A tu per tu con…Roberta Corradin

Durante i giorni del Salone del Libro di Torino 2014 è venuta a salutarci al nostro stand Roberta Corradin, che ha appena pubblicato per Chiarelettere un libro-ricettario davvero particolare: “La repubblica del maiale. Sessant’anni di storia d’Italia tra scandali e ossessioni culinarie” che ci conduce a riscoprire la storia d’Italia attraverso la pancia e il piatto degli italiani. L’abbiamo intervistata per voi.

Le ha iniziato ad occuparsi di cibo quando non era ancora di moda e parole come foodie e food writer non erano ancora state inventate. Qual è il motivo di questa scelta?

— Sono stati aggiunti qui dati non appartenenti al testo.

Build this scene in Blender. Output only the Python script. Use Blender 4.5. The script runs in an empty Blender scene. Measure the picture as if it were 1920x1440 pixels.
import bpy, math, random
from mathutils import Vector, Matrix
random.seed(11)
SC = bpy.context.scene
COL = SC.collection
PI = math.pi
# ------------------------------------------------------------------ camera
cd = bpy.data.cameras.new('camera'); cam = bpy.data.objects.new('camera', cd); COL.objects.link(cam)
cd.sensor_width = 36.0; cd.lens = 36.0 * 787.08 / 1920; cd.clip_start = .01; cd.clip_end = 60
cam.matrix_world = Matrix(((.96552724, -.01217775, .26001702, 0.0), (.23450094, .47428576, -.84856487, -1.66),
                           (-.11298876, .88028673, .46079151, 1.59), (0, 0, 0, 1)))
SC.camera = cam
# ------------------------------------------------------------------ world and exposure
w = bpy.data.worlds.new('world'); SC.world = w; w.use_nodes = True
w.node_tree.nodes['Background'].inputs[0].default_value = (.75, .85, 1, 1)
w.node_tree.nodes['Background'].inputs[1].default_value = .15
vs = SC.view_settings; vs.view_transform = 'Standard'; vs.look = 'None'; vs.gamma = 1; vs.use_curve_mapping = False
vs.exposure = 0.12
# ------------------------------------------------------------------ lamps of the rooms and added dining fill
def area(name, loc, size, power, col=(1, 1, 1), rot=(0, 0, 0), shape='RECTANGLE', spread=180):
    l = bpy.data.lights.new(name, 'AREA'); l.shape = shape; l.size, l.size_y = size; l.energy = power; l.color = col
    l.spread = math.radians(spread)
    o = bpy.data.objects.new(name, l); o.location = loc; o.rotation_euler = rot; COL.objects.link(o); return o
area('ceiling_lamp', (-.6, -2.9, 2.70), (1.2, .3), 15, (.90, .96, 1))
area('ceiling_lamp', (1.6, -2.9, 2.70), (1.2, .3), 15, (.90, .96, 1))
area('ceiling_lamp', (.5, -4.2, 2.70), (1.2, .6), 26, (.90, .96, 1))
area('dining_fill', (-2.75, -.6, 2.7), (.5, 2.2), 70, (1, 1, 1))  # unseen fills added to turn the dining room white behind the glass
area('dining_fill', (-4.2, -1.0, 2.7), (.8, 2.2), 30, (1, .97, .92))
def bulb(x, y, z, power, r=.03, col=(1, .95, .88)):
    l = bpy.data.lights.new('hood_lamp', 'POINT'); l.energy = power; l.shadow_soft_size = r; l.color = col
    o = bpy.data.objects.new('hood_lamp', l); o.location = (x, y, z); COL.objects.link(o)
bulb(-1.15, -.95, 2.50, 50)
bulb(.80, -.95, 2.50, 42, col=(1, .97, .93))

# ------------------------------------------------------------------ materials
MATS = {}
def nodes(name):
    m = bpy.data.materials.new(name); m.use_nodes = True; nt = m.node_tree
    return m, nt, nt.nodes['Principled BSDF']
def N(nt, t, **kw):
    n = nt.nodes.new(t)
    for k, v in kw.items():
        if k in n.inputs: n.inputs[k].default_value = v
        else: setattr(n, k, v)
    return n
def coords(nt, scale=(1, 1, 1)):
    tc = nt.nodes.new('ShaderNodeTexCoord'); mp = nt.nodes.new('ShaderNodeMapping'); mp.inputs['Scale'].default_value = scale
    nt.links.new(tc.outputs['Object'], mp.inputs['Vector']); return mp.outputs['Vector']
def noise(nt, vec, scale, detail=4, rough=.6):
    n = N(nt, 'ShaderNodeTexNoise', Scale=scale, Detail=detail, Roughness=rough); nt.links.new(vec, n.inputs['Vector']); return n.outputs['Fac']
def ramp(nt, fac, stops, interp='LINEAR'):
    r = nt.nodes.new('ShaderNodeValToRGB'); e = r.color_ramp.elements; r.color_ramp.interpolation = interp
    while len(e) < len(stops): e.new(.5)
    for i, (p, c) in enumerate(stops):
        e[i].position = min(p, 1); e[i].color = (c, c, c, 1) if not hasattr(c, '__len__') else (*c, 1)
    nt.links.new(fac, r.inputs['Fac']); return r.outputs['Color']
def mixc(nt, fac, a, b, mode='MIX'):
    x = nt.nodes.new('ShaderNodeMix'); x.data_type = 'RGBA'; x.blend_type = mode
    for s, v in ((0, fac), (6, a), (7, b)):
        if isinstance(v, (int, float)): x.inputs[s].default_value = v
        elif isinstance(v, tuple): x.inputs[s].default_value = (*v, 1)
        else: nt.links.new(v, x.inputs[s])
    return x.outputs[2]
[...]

Nel ’95 è uscito il mio primo libro: “Ho fatto un pan pepato, ricette di cucina emotiva”, in cui ad ogni racconto segue una ricetta, come tessere di un puzzle da comporre. Se chi lo legge ama cucinare vedrà le ricette, altrimenti leggerà in esse gli stati d’animo che accompagnano le diverse età della vita. Il libro è stato poco “filato” dai critici letterari, ma ha colpito quelli gastronomici che mi hanno contattato per lavorare nel loro settore. Ho collaborato con Paolo Marchi, l’ideatore di Identità Golose e con D di Repubblica.

“Mia mamma cucinava molto bene, ma non ha mai condiviso i suoi segreti. Sono andata via di casa a quindici anni, con il braccio il Talismano della felicità e la certezza che non avrei mai potuto vivere di surgelati: si mangia perché è buono, non per riempire la pancia”.

Il suo libro è una cavalcata di decennio in decennio che racconta la storia gastronomica e politica del nostro paese, basata sul binomio “alta cucina e bassa politica”. C’è un decennio in cui è più evidente questo rapporto?

Purtroppo è sempre più evidente e la voglia di riderne è passata. La parola non risolve più la realtà e non c’è limite al peggio.

Oggi siamo ossessionati dalla provenienza di ciò che mangiamo, vogliamo sapere come è stato alimentato il maiale di cui stiamo acquistando il prosciutto, eppure siamo indifferenti alla cosa pubblica. Come siamo arrivati a questo punto?La-Repubblica-del-maiale_Corradin

La tracciabilità è una sciocchezza incredibile, fa ridere questa ossessione se poi scopriamo che dalle polpette esce un nitrito. Siamo in una situazione surreale in cui se un ristoratore apre delle bustine di olio d’oliva proveniente da chi sa dove i NAS non hanno nulla da ridire, ma se offre ai suoi clienti un olio DOCG del territorio per far loro scoprire i sapori locali rischia la galera, così come uno chef che vuole proporre ai suoi ospiti una mozzarella realizzata nella stalla vicina. Oggi la legislazione è fatta ad hoc per le multinazionali, ma andrebbe diversificata per valorizzare le ricchezze gastronomiche  dei piccoli produttori locali. La colpa è anche nostra: lasciando le campagne a favore delle città abbiamo lasciato l’agricoltura nelle mani delle grandi aziende che l’hanno modificata in base alle proprie esigenze e ai loro profitti. La vera tracciabilità è produrre da sé il proprio cibo, riscoprendo in questo senso il lusso della povertà; è quello che fanno gruppi come Genuino Clandestino.

Oggi quando scopriamo qualche realtà sulla nostra Repubblica capiamo che avremmo preferito non sapere e così sublimiamo al ristorante.

Quale piatto o moda culinaria può rappresentare questo 2014?

Sicuramente la ribollita, con la differenza che la ribollita, quella vera, più la cuoci e più è buona mentre quello a cui stiamo assistendo ora peggiora con il tempo: sembra di assistere ad un sequel del Gattopardo, cambiano i nomi ma in fondo resta tutto uguale. Una speranza c’è e riguarda il parallelismo della Repubblica con il maiale. Finché è vivo il maiale non serve a nulla, anzi è solo un costo perché va nutrito; va una volta ammazzato il maiale invece si fa festa, si invitano gli amici e i vicini per condividere e conservare quello che si può ricavare, senza buttare via nulla. È evidente, noi italiani abbiamo fallito nel governare e dovremmo dedicarci alla cucina, al design e alle arti, che invece ci riescono benissimo.

Questa ossessione per il cibo passerà come una moda o lascerà qualcosa?

È espressione della decadenza della società, una sua “Masterchefizzazione” molto simile a quella che ha caratterizzato gli ultimi anni dell’Impero Romano; quando una società è troppo attenta o maniacale il suo destino è segnato, vediamo cosa verrà dopo!